Weddings on the other hand were the ultimate celebrations of joy, renewal, life, and happiness.  Jesus presents himself here as the Lord of the dance at the ceremony of life and spirit.  His dance involved eating, drinking, conversing with and living with all sorts of people – including many people who were not acceptable to others or in the religious in crowd.  For his joyous living in the presence and power of God, Jesus is accused of being a glutton and a drunkard.  That particular accusation was a popular one in Jesus day for character assassinators to throw at persons who they couldn’t undermine otherwise.   Neither John, with his austere aestheticism nor Jesus with his vast collection of diverse friends and acquaintances could win apparently.   Their message of the nearness of the Kingdom was one that people just didn’t get.

 

Jesus and John were inviting others to dance a new dance.  A couple weeks ago at a wedding reception Cheryl and I enjoyed a couple dances.  It was the first time we had been on the dance floor for a long time.  Dancing is a little like riding a bicycle.  Years might go by since the last time you rode a bike but your body doesn’t forget how to ride.  Hop on a bike, shove off and it all comes back real fast, in fact amazingly fast.

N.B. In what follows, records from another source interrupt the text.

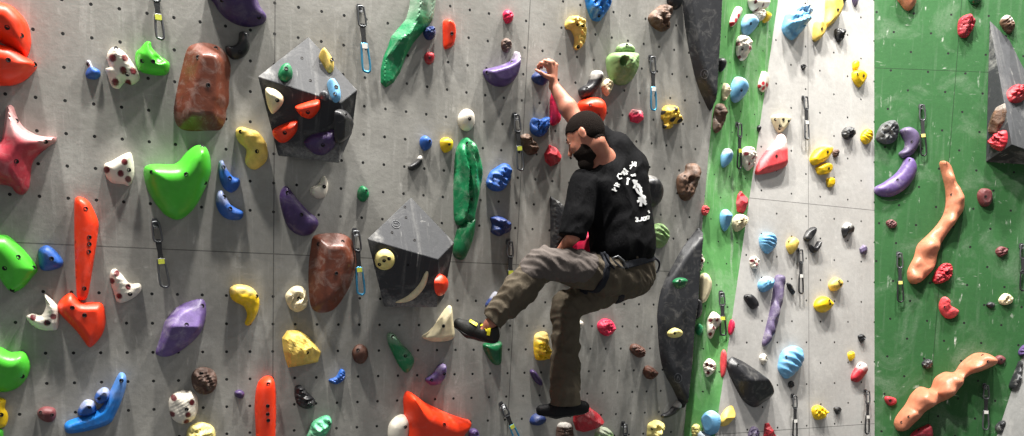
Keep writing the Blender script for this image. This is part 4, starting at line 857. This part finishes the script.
def surface(f):
    F = f.F; h = f.h; nx, ny, nz = F.shape; S = F < 0
    c = np.zeros((nx - 1, ny - 1, nz - 1), np.int8)
    for i in (0, 1):
        for j in (0, 1):
            for k in (0, 1): c += S[i:nx - 1 + i, j:ny - 1 + j, k:nz - 1 + k]
    I, J_, K = np.nonzero((c > 0) & (c < 8)); idx = np.full(c.shape, -1, np.int64); idx[I, J_, K] = np.arange(len(I))
    acc = np.zeros((len(I), 3)); cnt = np.zeros(len(I))
    for ax in range(3):
        for u in (0, 1):
            for v in (0, 1):
                o = [0, 0, 0]; o[(ax + 1) % 3] = u; o[(ax + 2) % 3] = v; e = list(o); e[ax] = 1
                a = F[I + o[0], J_ + o[1], K + o[2]].astype(float); b = F[I + e[0], J_ + e[1], K + e[2]].astype(float)
                m = (a < 0) != (b < 0); t = np.where(m, a / np.where(m, a - b, 1), 0); p = np.zeros((len(I), 3)) + o; p[:, ax] = t
                acc += p * m[:, None]; cnt += m
    V = f.lo + h * (np.c_[I, J_, K] + acc / cnt[:, None]); faces = []
    for ax in range(3):
        b, c_ = (ax + 1) % 3, (ax + 2) % 3
        s0 = [slice(None)] * 3; s1 = [slice(None)] * 3; s0[ax] = slice(0, -1); s1[ax] = slice(1, None)
        d = S[tuple(s0)] != S[tuple(s1)]; E = np.argwhere(d); E = E[(E[:, b] > 0) & (E[:, c_] > 0) & (E[:, b] < F.shape[b] - 1) & (E[:, c_] < F.shape[c_] - 1)]
        def at(db, dc):
            q = E.copy(); q[:, b] += db; q[:, c_] += dc; return idx[q[:, 0], q[:, 1], q[:, 2]]
        q = np.c_[at(-1, -1), at(0, -1), at(0, 0), at(-1, 0)]
        fl = ~S[E[:, 0], E[:, 1], E[:, 2]]; q[fl] = q[fl][:, ::-1]; faces.append(q)
    return V, np.vstack(faces)
def organic(name, f, mat, parent, porg, smooth_it=2):
    V, F = surface(f); V = V - porg
    o = link(name, V, F.tolist(), mat, parent, True)
    if smooth_it:
        md = o.modifiers.new('soft', 'SMOOTH'); md.factor = 0.5; md.iterations = smooth_it
    return o
def cloth(name, rgb, var=0.18, rough=0.85, wr=28, bump=0.5):
    t = NT(name); tc = t.n('ShaderNodeTexCoord'); O = tc.outputs['Object']; b = lin(rgb)
    n1 = t.noise(scale_vec(t, O, 1, 1, .5), wr, 4, 0.6, 1.2); n2 = t.noise(O, 400, 2, .7); n3 = t.noise(O, 7, 4, .6)
    t.l(t.mix(t.ramp(n3, 0.3, 0.7), tuple(c * (1 - var) for c in b), tuple(min(1, c * (1 + var)) for c in b)), t.b.inputs['Base Color'])
    t.b.inputs['Roughness'].default_value = rough; t.b.inputs['Specular IOR Level'].default_value = 0.2
    t.bump(t.math('ADD', n1, t.math('MULTIPLY', n2, 0.15)), bump, 0.012); MATS[name] = t.m; return t.m
cloth('shirt_cotton', (12, 12, 14), .2); cloth('trouser_cloth', (82, 74, 62), .2); cloth('knee_cloth', (86, 79, 75), .15); cloth('harness_web', (32, 34, 40), .15, wr=60)
cloth('shoe_leather', (38, 38, 36), .2, .6, 50, .3); cloth('shoe_black', (20, 20, 22), .2, .6, 50, .3)
simple('hair_dark', (27, 21, 18), 0.95, 0, 220, .5, 1.0, .012); simple('beard_dark', (30, 24, 21), 0.9, 0, 200, .4, .8); simple('shirt_print', (228, 228, 226), .7)
simple('shoe_yellow', (225, 215, 30), .5); simple('eye_white', (120, 84, 72), .3); simple('sole_rubber', (24, 24, 24), .6)
for k_ in ('hair_dark', 'beard_dark'): MATS[k_].node_tree.nodes['Principled BSDF'].inputs['Specular IOR Level'].default_value = 0.08
MATS['shirt_cotton'].node_tree.nodes['Principled BSDF'].inputs['Specular IOR Level'].default_value = 0.1
t_ = NT('person_skin'); tc_ = t_.n('ShaderNodeTexCoord'); nn_ = t_.noise(tc_.outputs['Object'], 18, 4, .6)
t_.l(t_.mix(t_.ramp(nn_, .3, .7), lin((164, 100, 80)), lin((186, 126, 102))), t_.b.inputs['Base Color']); t_.b.inputs['Roughness'].default_value = .5
t_.b.inputs['Subsurface Weight'].default_value = 0.08; t_.b.inputs['Subsurface Scale'].default_value = 0.01; SKIN = t_.m

HSC = 1.14; hc = J(585.5, 137.5, .36); neck = J(604, 161, .33)
shL, shR = J(584, 184, .37), J(616, 150, .28); elL, wrL = J(573, 236, .41), J(556, 258, .2)
elR, wrR = J(577, 122, .20), J(554, 86, .1)
hipL, hipR = J(607, 273, .36), J(630, 276, .28); knL, anL = J(543, 262, .38), J(490, 324, .25)
knR, anR = J(566, 306, .17), J(565, 396, .20)
IMR = ROT @ np.array([1., 0, 0]); IMD = ROT @ np.array([0, 1., 0]); IMF = ROT @ np.array([0, 0, 1.])
def unit(v): return v / np.linalg.norm(v)
HF = unit(-0.78 * IMR + 0.46 * IMD + 0.40 * IMF); HU = unit(-IMD - 0.12 * IMR); HU = unit(HU - HF * (HU @ HF)); HS = np.cross(HU, HF)   # HS points to his left
HX = np.array([HF, HS, HU]) / HSC
def hp(f, s_, u): return hc + (HF * f + HS * s_ + HU * u) * HSC
person = bpy.data.objects.new('person', None); C_.objects.link(person); PO = J(620, 262, .33); person.location = PO; person.empty_display_size = .1
tag(person, 'climber in black t-shirt and olive trousers, one arm raised to a dark blue hold', 'person')
B = Field((2.05, -0.72, -0.55), (3.72, -0.015, 1.86), 0.0052)
# legs, hips and trunk
B.cap(hipL, knL, .075, .05, .03).cap(knL, anL, .05, .033, .02).cap(hipR, knR, .075, .05, .03).cap(knR, anR, .05, .033, .02)
mid = lambda a, b, t=.5: np.array(a) * (1 - t) + np.array(b) * t
chest = J(610, 192, .33); belly = J(623, 240, .33); pelvis = mid(hipL, hipR)
B.cap(pelvis, belly, .10, .10, .05).cap(belly, chest, .10, .11, .05).cap(shL, shR, .06, .06, .05).cap(mid(shL, shR), chest, .09, .1, .05)
B.cap(shL, elL, .05, .04).cap(elL, wrL, .04, .027).cap(shR, elR, .05, .045).cap(elR, mid(elR, wrR, .4), .048, .053, .02).cap(mid(elR, wrR, .4), wrR, .052, .032, .02)
# head
B.cap(neck, hp(-.035, 0, -.055), .062, .055, .03).cap(mid(shL, shR), neck, .06, .06, .05)
B.ell(hp(-.012, 0, .028), (.098, .078, .094), HX, .02).ell(hp(.036, 0, -.04), (.058, .056, .075), HX, .025).ell(hp(.066, 0, -.095), (.024, .028, .02), HX, .02)
B.cap(hp(.086, 0, .008), hp(.112, 0, -.028), .009, .013, .012).cap(hp(.08, -.032, .022), hp(.08, .032, .022), .012, .012, .012)
B.cap(hp(.087, -.018, -.056), hp(.087, .018, -.056), .009, .009, .008).cap(hp(.085, -.014, -.068), hp(.085, .014, -.068), .009, .009, .006)
for s_ in (-1, 1):
    B.ell(hp(.062, .04 * s_, -.022), (.022, .018, .018), HX, .015)
    B.ell(hp(-.012, .078 * s_, -.004), (.018, .009, .031), HX, .006).ell(hp(-.02, .084 * s_, .006), (.012, .007, .02), HX, .004)
# raised hand: palm, four fingers bent over the hold, thumb on the near side
kn = [J(546.5, 64.5, .125), J(549.8, 62.6, .128), J(553.2, 62.6, .122), J(556.4, 65, .112)]
pp_ = [J(541.2, 63.2, .122), J(544.4, 61.0, .126), J(548.2, 60.2, .12), J(552, 61.8, .106)]
dp_ = [J(538.4, 66.0, .096), J(541.4, 63.6, .098), J(545.0, 62.4, .092), J(549, 63.6, .08)]
tp_ = [J(538.6, 69.5, .07), J(541.6, 67.6, .07), J(545, 66.4, .065), J(548.6, 67, .058)]
for i in range(4):
    B.cap(wrR, kn[i], .016, .0115, .014)
    r = (.0112, .0116, .011, .0098)[i]
    B.cap(kn[i], pp_[i], r * 1.1, r, .004).cap(pp_[i], dp_[i], r, r * .92, .003).cap(dp_[i], tp_[i], r * .92, r * .82, .003)
th = [J(551.5, 78, .112), J(545, 75.5, .128), J(540, 72.2, .124), J(536.2, 70.0, .105)]
B.cap(wrR, th[0], .022, .018, .012).cap(th[0], th[1], .016, .012, .008).cap(th[1], th[2], .0115, .0105, .004).cap(th[2], th[3], .0105, .009, .003)
# lower hand, closing on the pink hold behind the knee
hd = unit(wrL - elL); sd = np.array([1.0, 0, 0.0]); sd = unit(sd - hd * (sd @ hd)); nd = np.cross(hd, sd)
for i in range(4):
    k0 = wrL + hd * .085 + sd * (.03 - .02 * i); k1 = k0 + hd * .035 - nd * .012; k2 = k1 + hd * .008 - nd * .026; B.cap(wrL, k0, .016, .0115, .014)
    B.cap(k0, k1, .0105, .0095, .004).cap(k1, k2, .0095, .009, .003).cap(k2, k2 - hd * .018 - nd * .012, .009, .0078, .003)
B.cap(wrL + hd * .02, wrL + hd * .05 + sd * .045, .015, .012, .01).cap(wrL + hd * .05 + sd * .045, wrL + hd * .085 + sd * .05 - nd * .02, .0115, .009, .004)
# feet inside the shoes
hlL, blL, toL = J(493, 336, .245), J(470, 329, .16), J(459, 323.5, .115)
hlR, blR, toR = J(583, 407, .21), J(556, 410, .155), J(541, 410, .115)
B.cap(anL, mid(hlL, blL, .4), .032, .03, .02).cap(hlL, blL, .024, .028, .02).cap(blL, toL, .026, .018, .01)
B.cap(anR, mid(hlR, blR, .4), .032, .03, .02).cap(hlR, blR, .024, .028, .02).cap(blR, toR, .026, .018, .01)
body = organic('body', B, SKIN, person, PO, 1)
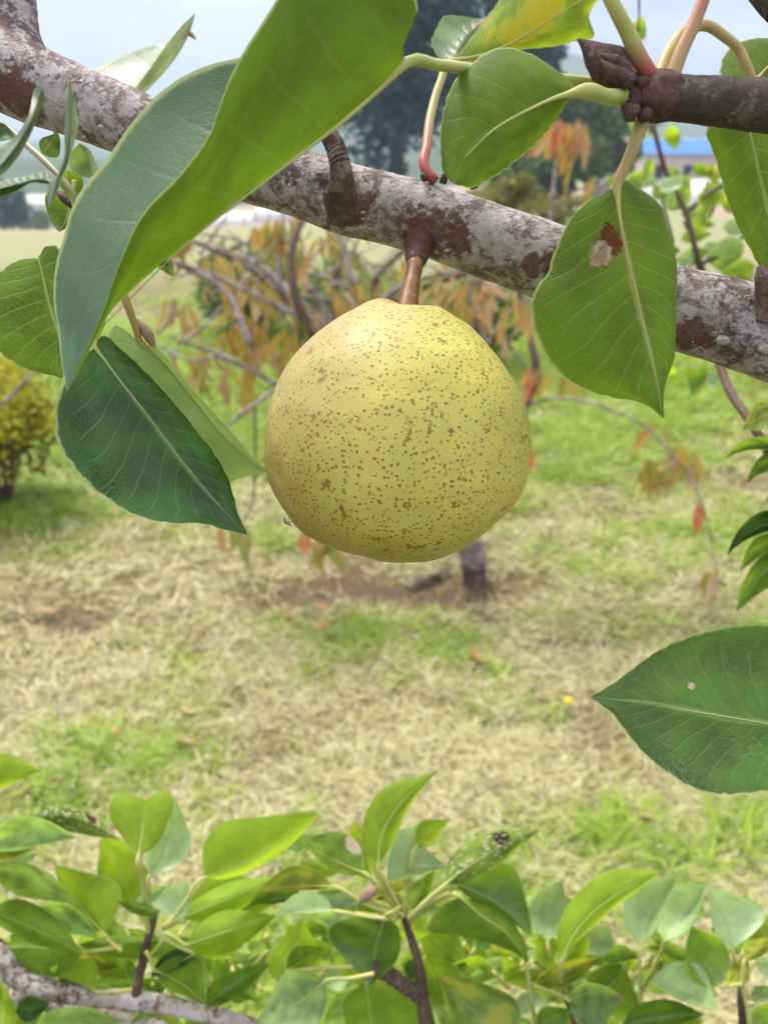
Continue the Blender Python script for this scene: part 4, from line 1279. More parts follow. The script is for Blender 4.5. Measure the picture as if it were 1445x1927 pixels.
# lenticels standing proud of the bark
M_LENT = flat_mat('lenticel_cork', (0.42, 0.38, 0.34), 0.8, 0.5, 900)
for (x, y, r) in ((683, 400, 4), (808, 403, 6), (856, 408, 6), (880, 352 + 20, 4), (840, 472, 5), (683, 412, 3), (1360, 640, 12), (1436, 655, 11), (1330, 585, 4), (1290, 545, 4), (1400, 600, 4), (190, 238, 5), (158, 258, 4), (105, 250, 4), (1090, 470, 4), (950, 430, 4), (560, 340, 3), (730, 350, 3)):
    # find where the view ray meets the limb
    k = min(range(len(bp) - 1), key=lambda i: abs((bp[i][0] + bp[i + 1][0]) / 2 - x))
    t = min(max((x - bp[k][0]) / (bp[k + 1][0] - bp[k][0]), 0), 1)
    cy = bp[k][1] + (bp[k + 1][1] - bp[k][1]) * t; rr = bp[k][3] + (bp[k + 1][3] - bp[k][3]) * t; dd_ = bp[k][2]
    off = (y - cy) * 0.94
    dz = math.sqrt(max(rr * rr - off * off, 1)) * 0.97
    c = P(x, y, dd_ - dz / F * dd_ + 0.0001)
    R_ = r / F * .21
    vs_, fs_ = [], []
    for i in range(4):
        ph_ = i / 4 * math.pi / 2
        for j in range(10):
            a = 2 * math.pi * j / 10
            vs_.append(c + (RIGHT * math.cos(a) * 1.2 + UP * math.sin(a) * .8) * R_ * math.cos(ph_) - FWD * R_ * 0.55 * math.sin(ph_) - main.location)
    for i in range(3):
        for j in range(10):
            fs_.append((i * 10 + j, i * 10 + (j + 1) % 10, (i + 1) * 10 + (j + 1) % 10, (i + 1) * 10 + j))
    fs_.append(tuple(30 + j for j in range(10)))
    mesh_obj('lenticel', vs_, fs_, M_LENT, main)

# leaves on the main branch: yellowing leaf and its pale neighbour above
hero(main, 'yellow', [(850, 116), (905, 104), (965, 80), (1025, 44), (1083, 7), (1140, -30)],
     [(850, 116), (885, 72), (925, 20), (970, -35), (1040, -70), (1100, -66), (1140, -30)],
     [(850, 116), (890, 116), (945, 97), (1029, 89), (1080, 79), (1117, 70), (1108, 28), (1125, 0), (1140, -30)], (.243, .25, .006, .008), False,
     label='yellowing leaf lit from behind', petiole=[(818, 342, .222), (800, 318, .222), (803, 275, .226), (812, 210, .235), (828, 156, .24)], pmat=M_PETR, pr=10)
hero(main, 'pale', [(850, 117), (862, 95), (880, 70), (905, 45), (940, 20)], [(850, 117), (822, 104), (812, 82), (820, 54), (835, 32), (868, 30), (910, 34), (940, 20)],
     [(850, 117), (890, 115), (920, 90), (935, 60), (940, 20)], (.247, .262, .002, .008), True, label='pale leaf with a rusty patch')
# small red bud scales where that stalk leaves the branch
for (x0, y0, x1, y1, r) in ((800, 338, 792, 325, 6), (832, 345, 842, 318, 7), (886, 352, 905, 346, 5)):
    tube('bud', [P(x0, y0, .2205), P((x0 + x1) / 2, (y0 + y1) / 2, .2195), P(x1, y1, .2195)], [r / F * .22, r / F * .22, 1 / F * .22], M_BUD, main, org=main.location, seg=10, n=10)
# leaf standing behind the branch at the upper left
hero(main, 'grey', [(240, 200), (269, 178), (305, 142), (334, 105), (354, 69), (368, 24)], [(240, 200), (252, 172), (276, 138), (320, 76), (345, 46), (368, 24)],
     [(240, 200), (185, 190), (165, 146), (196, 122), (232, 104), (276, 88), (320, 77), (350, 52), (368, 24)], (.285, .30, -.012, .016), False, label='folded leaf standing up behind the branch')
tube('bud', [P(352, 62, .297), P(362, 66, .297), P(369, 75, .297)], [.0008, .001, .0002], M_PETO, main, org=main.location, seg=6, n=6)

# ------------------------------------------------------------------ leaves of the left twig
lt = thing('pear_shoot', P(60, 280, 0.20), 'leafy twig hanging under the left end of the branch beside the pear', 'shoot')
tube('stem', [P(-60, 200, .2), P(20, 245, .198), P(47, 269, .196), P(91, 309, .192), P(120, 340, .19), P(138, 363, .19), P(150, 400, .192), P(170, 470, .20), P(195, 545, .206)], [.0009] * 4 + [.0008] * 3 + [.0007] * 2, M_PETD, lt, org=lt.location, seg=8, n=50)
hero(lt, 'grey', [(-40, 340), (0, 312), (30, 275), (58, 228), (80, 166)], [(-40, 340), (0, 278), (24, 262), (54, 218), (76, 164), (80, 166)], [(-40, 340), (0, 332), (30, 302), (56, 258), (74, 214), (84, 172), (80, 166)], (.135, .13, .004, .003), True,
     label='narrow greyed leaf close to the camera', jag=0)
hero(lt, 'grey', [(93, 392), (108, 340), (125, 300), (132, 230), (131, 146)], [(93, 392), (90, 350), (118, 318), (122, 260), (125, 190), (131, 146)], [(93, 392), (112, 352), (128, 312), (140, 272), (148, 232), (144, 200), (131, 146)], (.14, .135, .004, .006), True,
     label='narrow greyed leaf standing on edge close to the camera', jag=0)
hero(lt, 'dark', [(112, 350), (80, 338), (40, 345), (0, 355), (-50, 366)], [(112, 350), (95, 325), (55, 331), (0, 341), (-50, 352)], [(112, 350), (85, 346), (60, 344), (36, 358), (0, 372), (-50, 384)], (.142, .14, .003, .003), True, label='dark curled leaf edge close to the camera', jag=0)
ql(lt, 'left', 135, 362, 112, 437, 18, 42, .205, 6, 'under', n=24, m=5, pet=(140, 340))
ql(lt, 'left', 80, 290, 110, 250, 14, 22, .215, 0, 'under', n=16, m=4)
ql(lt, 'dark', -30, 255, 30, 262, 22, 10, .15, 4, 'top', n=16, m=4)
ql(lt, 'soft', 150, 270, 190, 335, 8, 34, .235, 0, 'under', n=18, m=4)
ql(lt, 'left', 120, 320, 150, 390, 20, 14, .21, 0, 'under', n=16, m=4)
tube('bud', [P(108, 362, .2), P(122, 374, .199), P(136, 392, .199)], [3 / F * .2, 8 / F * .2, 2 / F * .2], M_BUD, lt, org=lt.location, seg=8, n=10)
hero(lt, 'left', [(75, 487), (84, 527), (98, 578), (112, 620), (121, 655), (119, 712)], [(75, 487), (60, 486), (36, 490), (0, 512), (-45, 560), (-40, 625), (0, 664), (54, 696), (95, 706), (119, 712)],
     [(75, 487), (85, 464), (104, 462), (116, 520), (124, 580), (128, 640), (119, 712)], (.205, .207, .004, -.006), False, label='backlit leaf with a fine net of veins at the left edge', petiole=[(150, 455, .207), (112, 472, .206)], pr=6)
hero(lt, 'soft', [(266, 645), (306, 679), (360, 744), (414, 812), (468, 862), (505, 888)], [(266, 645), (214, 612), (206, 660), (255, 740), (325, 830), (395, 890), (428, 906), (468, 896), (505, 888)],
     [(266, 645), (290, 653), (342, 707), (389, 761), (432, 807), (475, 858), (505, 888)], (.214, .214, .006, -.006), False, label='pale soft leaf hanging behind the dark one', petiole=[(226, 535, .205), (241, 574, .207), (255, 614, .211)], pmat=M_PETO, pr=8)
tube('stipule', [P(258, 600, .213), P(276, 625, .213), P(294, 660, .214)], [.0004, .0016, .0003], flat_mat('dry_stipule', (0.34, 0.24, 0.16), .7, .3, 300), lt, org=lt.location, seg=8, n=10)
hero(lt, 'dark', [(180, 653), (223, 711), (288, 794), (342, 866), (381, 916), (425, 963), (466, 1007)],
     [(180, 653), (140, 690), (115, 735), (104, 790), (109, 830), (128, 868), (166, 913), (202, 941), (252, 970), (317, 985), (389, 986), (425, 997), (466, 1007)],
     [(180, 653), (191, 632), (230, 657), (273, 697), (324, 751), (367, 805), (399, 844), (421, 880), (435, 916), (446, 959), (466, 1007)], (.196, .199, -.004, -.004), True,
     label='dark glossy leaf hanging left of the pear', petiole=[(200, 560, .206), (192, 610, .2)], pr=6, bulge=0.14)
ql(lt, 'left', 300, 470, 328, 522, 10, 14, .24, 0, 'under', n=12, m=3)
tube('bud', [P(305, 490, .239), P(316, 497, .239)], [.0018, .0006], M_TWIG, lt, org=lt.location, seg=8, n=6)

# ------------------------------------------------------------------ dark twig at the upper right with its leaves
tw = thing('pear_twig', P(1210, 185, 0.178), 'dark twig tip with a bud and fanned leaves at the upper right', 'twig')
tk = [(1195, 188, .178, 22), (1212, 186, .178, 34), (1232, 184, .178, 42), (1262, 184, .178, 41), (1330, 190, .178, 42), (1400, 196, .178, 45), (1480, 202, .178, 47), (1650, 215, .18, 50)]
tube('stem', [P(*q[:3]) for q in tk], [q[3] / F * q[2] for q in tk], M_TWIG, tw, org=tw.location, seg=24, n=70, bump=.07)
kn = [(1172, 190, .1765, 10), (1180, 190, .1765, 22), (1192, 190, .177, 29), (1206, 188, .177, 33), (1224, 186, .177, 37), (1242, 184, .177, 43), (1252, 184, .1775, 42), (1262, 184, .178, 40)]
tube('bud_scar', [P(*q[:3]) for q in kn], [q[3] / F * q[2] for q in kn], M_BUD, tw, org=tw.location, seg=26, n=70, bump=.30, seed=3)
for (x, y, r, sd2) in ((1186, 210, 17, 1), (1212, 216, 13, 2), (1206, 158, 13, 3)):
    tube('bud_scale', [P(x - 10, y - 4, .1745), P(x, y, .1737), P(x + 12, y + 3, .1748)], [r * .5 / F * .173, r / F * .173, r * .45 / F * .173], M_BUD, tw, org=tw.location, seg=14, n=18, bump=.35, seed=sd2)
bd = [(1205, 165, .18, 20), (1180, 148, .179, 36), (1150, 128, .178, 38), (1120, 104, .178, 24), (1100, 84, .178, 10), (1086, 73, .178, 2)]
bud = tube('bud', [P(*q[:3]) for q in bd], [q[3] / F * q[2] for q in bd], M_BUD, tw, org=tw.location, seg=18, n=30, bump=.1)
for (w0, sgn) in ((26, 1), (22, -1)):
    pts = [(1190, 150 + 6 * sgn, .172), (1160, 128 + 10 * sgn, .1715), (1130, 108 + 6 * sgn, .1725)]
    tube('bud_scale', [P(*q) for q in pts], [w0 * .5 / F * .175, w0 * .55 / F * .175, .0003], M_BUD, bud, org=tw.location, seg=10, n=12, bump=.15)
BLp = dict(petiole=[(1188, 165, .186), (1050, 150, .185), (950, 138, .182), (885, 130, .174), (820, 122, .158)], pmat=M_PET, pr=11)
hero(tw, 'big', [(764, 118), (690, 190), (620, 250), (530, 318), (450, 376), (363, 450), (316, 487), (254, 541), (214, 580), (182, 634), (160, 676), (127, 738)],
     [(764, 118), (757, 82), (770, 44), (787, 16), (760, -30), (660, -70), (560, -50), (500, 33), (450, 113), (429, 156), (389, 262), (349, 316), (262, 414), (236, 469), (214, 527), (196, 581), (174, 634), (152, 680), (127, 738)],
     [(764, 118), (720, 70), (640, 30), (540, 40), (455, 108), (411, 117), (352, 140), (302, 174), (247, 233), (200, 302), (160, 349), (138, 385), (120, 447), (104, 509), (102, 567), (111, 625), (115, 672), (127, 738)],
     (.151, .149, -.010, .018), False, label='big folded leaf close to the camera', n=60, m=9, jag=0.00008, bulge=.06, **BLp)
hero(tw, 'oval', [(1090, 172), (1040, 186), (945, 236), (890, 270), (855, 346)], [(1090, 172), (1065, 146), (1018, 113), (981, 95), (945, 89), (900, 109), (853, 156), (832, 218), (829, 285), (838, 330), (855, 346)],
     [(1090, 172), (1068, 190), (1047, 225), (1010, 269), (967, 305), (922, 338), (885, 353), (855, 346)], (.166, .166, .005, .005), False, label='oval leaf pointing left from the dark twig', petiole=[(1186, 182, .178), (1140, 182, .171)], pr=14.5)
hero(tw, 'hole', [(1160, 350), (1164, 400), (1173, 450), (1186, 510), (1195, 550), (1210, 610), (1222, 655), (1232, 700), (1249, 788)],
     [(1160, 350), (1148, 356), (1119, 371), (1079, 403), (1058, 436), (1043, 476), (1029, 516), (1003, 549), (998, 581), (1007, 628), (1028, 675), (1063, 714), (1111, 738), (1160, 750), (1201, 756), (1229, 772), (1249, 788)],
     [(1160, 350), (1178, 338), (1196, 351), (1221, 367), (1243, 385), (1254, 422), (1268, 461), (1274, 509), (1272, 581), (1271, 636), (1267, 680), (1256, 706), (1248, 735), (1249, 788)], (.184, .19, .003, .012), False,
     label='leaf with a brown dead spot hanging from the dark twig', petiole=[(1207, 228, .178), (1196, 265, .179), (1178, 309, .182)], pmat=M_PETO, pr=13, bulge=.12)
hero(tw, 'hang', [(1400, 205), (1425, 320), (1450, 430), (1465, 520), (1475, 610)], [(1400, 205), (1350, 205), (1328, 242), (1345, 298), (1363, 363), (1388, 429), (1414, 476), (1434, 520), (1475, 610)],
     [(1400, 205), (1490, 240), (1530, 330), (1535, 440), (1510, 540), (1475, 610)], (.205, .21, .004, .004), False, label='large leaf hanging down at the right edge', petiole=[(1330, 190, .18), (1370, 180, .195)], pr=9)
hero(tw, 'hang', [(1418, 156), (1440, 130), (1480, 100), (1530, 80)], [(1418, 156), (1375, 165), (1355, 142), (1358, 112), (1378, 86), (1410, 74), (1450, 72), (1500, 74), (1530, 80)], [(1418, 156), (1450, 175), (1490, 150), (1530, 80)], (.19, .2, .004, .002), False,
     label='rounded leaf behind its arching stalk at the upper right', petiole=[(1262, 140, .178), (1290, 80, .18), (1312, 48, .182), (1337, 51, .184), (1363, 69, .185), (1388, 91, .187), (1406, 127, .188)], pmat=M_PETO, pr=11)
for pts, r, mt in (([(1222, 145, .176), (1200, 105, .174), (1180, 60, .172), (1158, 18, .17), (1120, -60, .17)], 14, M_PETR), ([(1262, 150, .177), (1280, 100, .176), (1305, 45, .175), (1325, -5, .174), (1350, -80, .174)], 12, M_PETP),
                   ([(1238, 148, .18), (1260, 95, .182), (1285, 62, .184), (1310, 48, .186)], 11, M_PETO)):
    tube('leaf_stalk', [P(*q) for q in pts], [r * (1.2 - .35 * i / (len(pts) - 1)) / F * q[2] for i, q in enumerate(pts)], mt, tw, org=tw.location, seg=12, n=30)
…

The rhythms of bike riding and dancing are something that get inside of you, and once inside have an impact on your outer, physical life. Such is it with the dance of the spirit that Jesus invites us to join.  This is what he means by saying take my yoke upon you for it is easy.   Jesus was a carpenter and as a worker of wood had probably made many yokes in his first career.  Without a doubt he had made some yokes for oxen and knew how carefully each yoke was individually crafted for the animal who would wear it.  Maybe he had made some shoulder yokes used by men and women, usually women, to carry heavy loads like water from the well.  He knew that yokes made work easier.  Yokes also made it possible for an animal or a person to carry much more than they could possible carry all by themselves.  Such is the spiritual yoke about which he speaks. 

 

Jesus did see the religious traditions and customs that had grown up over the centuries around simple obedience to the core Mosaic laws as a great burden.

His yoke was easier.  As we consider Jesus’ yoke we should not forget the cross.  Jesus offers us his yoke and his yoke is the cross.  Often when this passage is considered it is taken to mean how Jesus came into this world to make all the hardships of life easier for us.  Life has hardships and some are almost unbearable.  Faith does have a mysterious way of strengthening us to endure the hardships. There is a little more to Jesus’ yoke.

 

Jesus’ is inviting us in this passage into a new dance of the spirit.  In the process, we are invited to stop dancing to the tune of a religion of rules, rigid definitions of what is sacred and what is holy, and rituals of respect and respectability.  One can be very religious and have no dance at all - no spirit, no music at all.  Jesus invites us to dance.  The music of this dance is the closeness of God and God’s reign.  That was the source of Jesus’ continuous joy and that joy was what sustained him even unto the cross.  The reign of God is so close that it is present in the dance itself.  In dancing we are called to be witnesses to the joyous closeness of God. 

 

Imagine yourself walking down a street, through a public courtyard, or through the mall.  A dance group is kicking up in a lively spirit.  The music is catchy and joyous.  People are gathering around to watch, to smile and to enjoy.  Jesus, the Lord of the dance, invites us to live our lives in that same spirit that others in seeing us will see the same joy in the presence of God that Jesus danced to every day.